▸ **Exercise details**: What is wanted is an exact restatement of the lines from the one with "boat('fishing_boat', 'mid green" through the one with "lin(70, 56, 50))", both included, and of no other lines.

━━━━

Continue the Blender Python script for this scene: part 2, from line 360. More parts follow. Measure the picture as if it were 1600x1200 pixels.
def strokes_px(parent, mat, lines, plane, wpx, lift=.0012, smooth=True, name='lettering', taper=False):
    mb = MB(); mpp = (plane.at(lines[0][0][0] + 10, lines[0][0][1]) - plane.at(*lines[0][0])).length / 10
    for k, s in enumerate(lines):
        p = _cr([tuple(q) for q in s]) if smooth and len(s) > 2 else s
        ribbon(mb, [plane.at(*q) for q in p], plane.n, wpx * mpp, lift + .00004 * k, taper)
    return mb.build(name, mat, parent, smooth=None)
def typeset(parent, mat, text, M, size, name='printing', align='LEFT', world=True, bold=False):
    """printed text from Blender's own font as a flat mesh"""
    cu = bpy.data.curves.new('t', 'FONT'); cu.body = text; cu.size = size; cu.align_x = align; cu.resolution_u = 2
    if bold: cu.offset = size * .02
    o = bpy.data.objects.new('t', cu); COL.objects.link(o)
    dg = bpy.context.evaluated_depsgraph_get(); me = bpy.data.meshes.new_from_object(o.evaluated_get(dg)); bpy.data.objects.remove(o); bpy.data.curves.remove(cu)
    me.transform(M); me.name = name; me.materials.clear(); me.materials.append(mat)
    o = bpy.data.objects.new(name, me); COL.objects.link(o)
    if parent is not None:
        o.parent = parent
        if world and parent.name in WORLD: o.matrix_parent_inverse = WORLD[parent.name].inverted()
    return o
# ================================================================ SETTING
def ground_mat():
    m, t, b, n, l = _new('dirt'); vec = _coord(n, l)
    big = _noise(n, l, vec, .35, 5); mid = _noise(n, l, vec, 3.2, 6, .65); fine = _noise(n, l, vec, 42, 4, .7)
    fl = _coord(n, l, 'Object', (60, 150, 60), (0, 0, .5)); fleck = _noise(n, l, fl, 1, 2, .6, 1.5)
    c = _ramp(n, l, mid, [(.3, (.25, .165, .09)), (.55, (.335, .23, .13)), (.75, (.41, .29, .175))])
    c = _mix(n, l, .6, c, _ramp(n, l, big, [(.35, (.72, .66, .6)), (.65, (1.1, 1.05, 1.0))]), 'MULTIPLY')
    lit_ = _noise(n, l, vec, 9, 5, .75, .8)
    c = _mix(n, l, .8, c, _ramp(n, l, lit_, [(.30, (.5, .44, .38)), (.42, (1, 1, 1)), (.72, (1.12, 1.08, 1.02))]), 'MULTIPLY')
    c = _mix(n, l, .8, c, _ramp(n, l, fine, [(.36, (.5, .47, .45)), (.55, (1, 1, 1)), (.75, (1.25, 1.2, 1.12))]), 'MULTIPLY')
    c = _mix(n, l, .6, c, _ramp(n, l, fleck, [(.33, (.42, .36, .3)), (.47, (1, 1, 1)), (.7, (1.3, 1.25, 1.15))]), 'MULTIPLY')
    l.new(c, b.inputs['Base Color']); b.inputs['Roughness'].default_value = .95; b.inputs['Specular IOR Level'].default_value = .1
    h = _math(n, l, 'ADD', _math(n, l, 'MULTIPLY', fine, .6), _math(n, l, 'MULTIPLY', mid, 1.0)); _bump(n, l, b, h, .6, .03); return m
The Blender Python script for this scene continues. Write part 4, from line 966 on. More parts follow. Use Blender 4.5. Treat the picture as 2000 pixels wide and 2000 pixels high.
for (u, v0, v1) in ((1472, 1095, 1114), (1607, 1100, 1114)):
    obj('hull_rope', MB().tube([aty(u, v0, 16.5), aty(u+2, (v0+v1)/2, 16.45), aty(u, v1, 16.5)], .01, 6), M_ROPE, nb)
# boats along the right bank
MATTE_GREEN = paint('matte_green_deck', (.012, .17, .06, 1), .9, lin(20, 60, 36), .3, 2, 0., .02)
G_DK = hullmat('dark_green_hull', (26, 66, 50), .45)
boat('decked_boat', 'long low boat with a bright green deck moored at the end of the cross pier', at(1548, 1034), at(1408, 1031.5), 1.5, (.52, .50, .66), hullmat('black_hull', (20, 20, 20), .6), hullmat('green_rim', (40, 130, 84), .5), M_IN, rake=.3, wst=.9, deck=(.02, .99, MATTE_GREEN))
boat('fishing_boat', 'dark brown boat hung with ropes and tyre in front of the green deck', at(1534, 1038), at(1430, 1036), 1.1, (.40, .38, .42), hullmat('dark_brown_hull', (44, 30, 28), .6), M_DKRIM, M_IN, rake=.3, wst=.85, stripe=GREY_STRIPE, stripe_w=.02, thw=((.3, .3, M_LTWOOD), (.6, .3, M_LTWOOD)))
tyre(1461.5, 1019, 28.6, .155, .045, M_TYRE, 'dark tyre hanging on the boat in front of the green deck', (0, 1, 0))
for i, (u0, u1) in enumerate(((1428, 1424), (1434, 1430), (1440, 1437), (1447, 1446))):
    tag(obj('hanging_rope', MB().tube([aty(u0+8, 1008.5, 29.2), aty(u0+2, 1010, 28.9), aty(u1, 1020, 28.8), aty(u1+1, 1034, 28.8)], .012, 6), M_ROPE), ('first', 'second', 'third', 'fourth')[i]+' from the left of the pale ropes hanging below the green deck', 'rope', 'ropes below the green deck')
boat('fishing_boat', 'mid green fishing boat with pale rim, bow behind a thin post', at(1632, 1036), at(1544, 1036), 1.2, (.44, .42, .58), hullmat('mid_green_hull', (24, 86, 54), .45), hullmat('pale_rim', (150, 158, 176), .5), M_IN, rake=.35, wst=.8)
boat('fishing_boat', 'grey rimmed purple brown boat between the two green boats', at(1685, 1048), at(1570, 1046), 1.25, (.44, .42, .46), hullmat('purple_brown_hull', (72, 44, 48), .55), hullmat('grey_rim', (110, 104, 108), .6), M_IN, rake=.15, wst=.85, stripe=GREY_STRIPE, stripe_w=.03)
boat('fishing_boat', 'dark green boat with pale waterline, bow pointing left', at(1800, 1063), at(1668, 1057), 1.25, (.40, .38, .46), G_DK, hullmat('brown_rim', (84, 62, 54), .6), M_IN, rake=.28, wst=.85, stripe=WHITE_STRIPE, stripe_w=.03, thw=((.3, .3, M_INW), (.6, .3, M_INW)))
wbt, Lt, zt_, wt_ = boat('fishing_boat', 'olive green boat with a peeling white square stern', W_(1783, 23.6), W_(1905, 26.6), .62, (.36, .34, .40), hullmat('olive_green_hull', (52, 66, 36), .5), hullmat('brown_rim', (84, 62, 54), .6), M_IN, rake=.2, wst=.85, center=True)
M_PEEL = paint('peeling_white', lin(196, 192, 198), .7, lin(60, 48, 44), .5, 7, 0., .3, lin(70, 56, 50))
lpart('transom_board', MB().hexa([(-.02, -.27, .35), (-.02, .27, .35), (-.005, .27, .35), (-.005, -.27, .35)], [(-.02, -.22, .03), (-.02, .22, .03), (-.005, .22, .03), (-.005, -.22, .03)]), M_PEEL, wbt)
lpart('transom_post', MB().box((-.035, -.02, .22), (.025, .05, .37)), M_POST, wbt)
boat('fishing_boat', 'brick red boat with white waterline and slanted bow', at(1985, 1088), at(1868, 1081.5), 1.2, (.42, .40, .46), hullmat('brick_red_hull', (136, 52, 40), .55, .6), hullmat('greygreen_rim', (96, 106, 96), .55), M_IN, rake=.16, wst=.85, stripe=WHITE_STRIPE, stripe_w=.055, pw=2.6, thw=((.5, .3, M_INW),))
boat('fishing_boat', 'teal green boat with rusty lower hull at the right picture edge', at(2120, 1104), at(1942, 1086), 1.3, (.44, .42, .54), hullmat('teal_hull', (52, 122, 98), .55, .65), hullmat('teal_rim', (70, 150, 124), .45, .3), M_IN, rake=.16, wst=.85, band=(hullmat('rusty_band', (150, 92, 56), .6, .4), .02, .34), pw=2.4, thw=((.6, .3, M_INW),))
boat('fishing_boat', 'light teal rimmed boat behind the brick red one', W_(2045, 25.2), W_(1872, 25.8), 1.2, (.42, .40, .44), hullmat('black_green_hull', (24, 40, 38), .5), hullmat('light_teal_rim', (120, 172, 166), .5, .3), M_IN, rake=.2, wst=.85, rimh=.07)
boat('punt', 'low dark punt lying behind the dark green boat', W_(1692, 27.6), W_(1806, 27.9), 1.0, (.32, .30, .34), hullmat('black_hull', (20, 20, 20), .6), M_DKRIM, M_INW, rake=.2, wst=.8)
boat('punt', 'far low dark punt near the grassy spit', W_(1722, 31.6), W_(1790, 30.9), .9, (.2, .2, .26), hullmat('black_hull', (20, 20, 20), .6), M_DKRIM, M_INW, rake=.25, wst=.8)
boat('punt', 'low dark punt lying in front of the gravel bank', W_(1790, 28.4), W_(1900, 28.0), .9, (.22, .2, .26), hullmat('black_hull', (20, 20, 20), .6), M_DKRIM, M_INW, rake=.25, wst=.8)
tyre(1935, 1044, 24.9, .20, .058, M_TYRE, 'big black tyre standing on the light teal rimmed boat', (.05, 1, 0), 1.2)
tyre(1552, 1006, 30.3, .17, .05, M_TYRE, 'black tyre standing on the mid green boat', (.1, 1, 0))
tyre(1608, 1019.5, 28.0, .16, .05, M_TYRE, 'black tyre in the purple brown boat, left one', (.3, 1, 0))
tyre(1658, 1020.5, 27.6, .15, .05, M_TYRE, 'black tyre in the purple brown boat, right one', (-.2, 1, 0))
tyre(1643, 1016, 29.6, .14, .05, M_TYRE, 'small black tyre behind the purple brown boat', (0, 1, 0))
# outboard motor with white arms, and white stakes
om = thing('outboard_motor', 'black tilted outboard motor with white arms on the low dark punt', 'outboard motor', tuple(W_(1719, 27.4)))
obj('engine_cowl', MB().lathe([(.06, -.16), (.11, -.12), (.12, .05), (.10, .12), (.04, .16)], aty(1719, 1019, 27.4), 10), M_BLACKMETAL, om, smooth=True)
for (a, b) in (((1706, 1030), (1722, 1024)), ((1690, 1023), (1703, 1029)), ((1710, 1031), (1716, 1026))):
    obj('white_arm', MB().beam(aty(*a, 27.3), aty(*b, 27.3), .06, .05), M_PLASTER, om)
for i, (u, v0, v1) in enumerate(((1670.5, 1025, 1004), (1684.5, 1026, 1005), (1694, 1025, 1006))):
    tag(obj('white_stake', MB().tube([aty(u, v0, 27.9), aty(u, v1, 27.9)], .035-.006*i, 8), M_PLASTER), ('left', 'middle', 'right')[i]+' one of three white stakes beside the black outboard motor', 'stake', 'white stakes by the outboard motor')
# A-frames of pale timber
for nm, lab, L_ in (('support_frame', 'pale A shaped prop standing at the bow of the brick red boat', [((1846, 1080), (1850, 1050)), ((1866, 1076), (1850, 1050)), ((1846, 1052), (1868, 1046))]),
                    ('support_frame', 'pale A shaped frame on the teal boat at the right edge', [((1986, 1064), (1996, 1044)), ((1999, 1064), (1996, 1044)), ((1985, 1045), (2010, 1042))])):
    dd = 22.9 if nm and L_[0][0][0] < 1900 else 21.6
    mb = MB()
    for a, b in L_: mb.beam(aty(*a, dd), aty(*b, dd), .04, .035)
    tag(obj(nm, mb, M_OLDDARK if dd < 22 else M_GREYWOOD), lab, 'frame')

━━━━

▸ **Answer in full**:
boat('fishing_boat', 'mid green fishing boat with pale rim, bow behind a thin post', at(1632, 1036), at(1544, 1036), 1.2, (.44, .42, .58), hullmat('mid_green_hull', (24, 86, 54), .45), hullmat('pale_rim', (150, 158, 176), .5), M_IN, rake=.35, wst=.8)
boat('fishing_boat', 'grey rimmed purple brown boat between the two green boats', at(1685, 1048), at(1570, 1046), 1.25, (.44, .42, .46), hullmat('purple_brown_hull', (72, 44, 48), .55), hullmat('grey_rim', (110, 104, 108), .6), M_IN, rake=.15, wst=.85, stripe=GREY_STRIPE, stripe_w=.03)
boat('fishing_boat', 'dark green boat with pale waterline, bow pointing left', at(1800, 1063), at(1668, 1057), 1.25, (.40, .38, .46), G_DK, hullmat('brown_rim', (84, 62, 54), .6), M_IN, rake=.28, wst=.85, stripe=WHITE_STRIPE, stripe_w=.03, thw=((.3, .3, M_INW), (.6, .3, M_INW)))
wbt, Lt, zt_, wt_ = boat('fishing_boat', 'olive green boat with a peeling white square stern', W_(1783, 23.6), W_(1905, 26.6), .62, (.36, .34, .40), hullmat('olive_green_hull', (52, 66, 36), .5), hullmat('brown_rim', (84, 62, 54), .6), M_IN, rake=.2, wst=.85, center=True)
M_PEEL = paint('peeling_white', lin(196, 192, 198), .7, lin(60, 48, 44), .5, 7, 0., .3, lin(70, 56, 50))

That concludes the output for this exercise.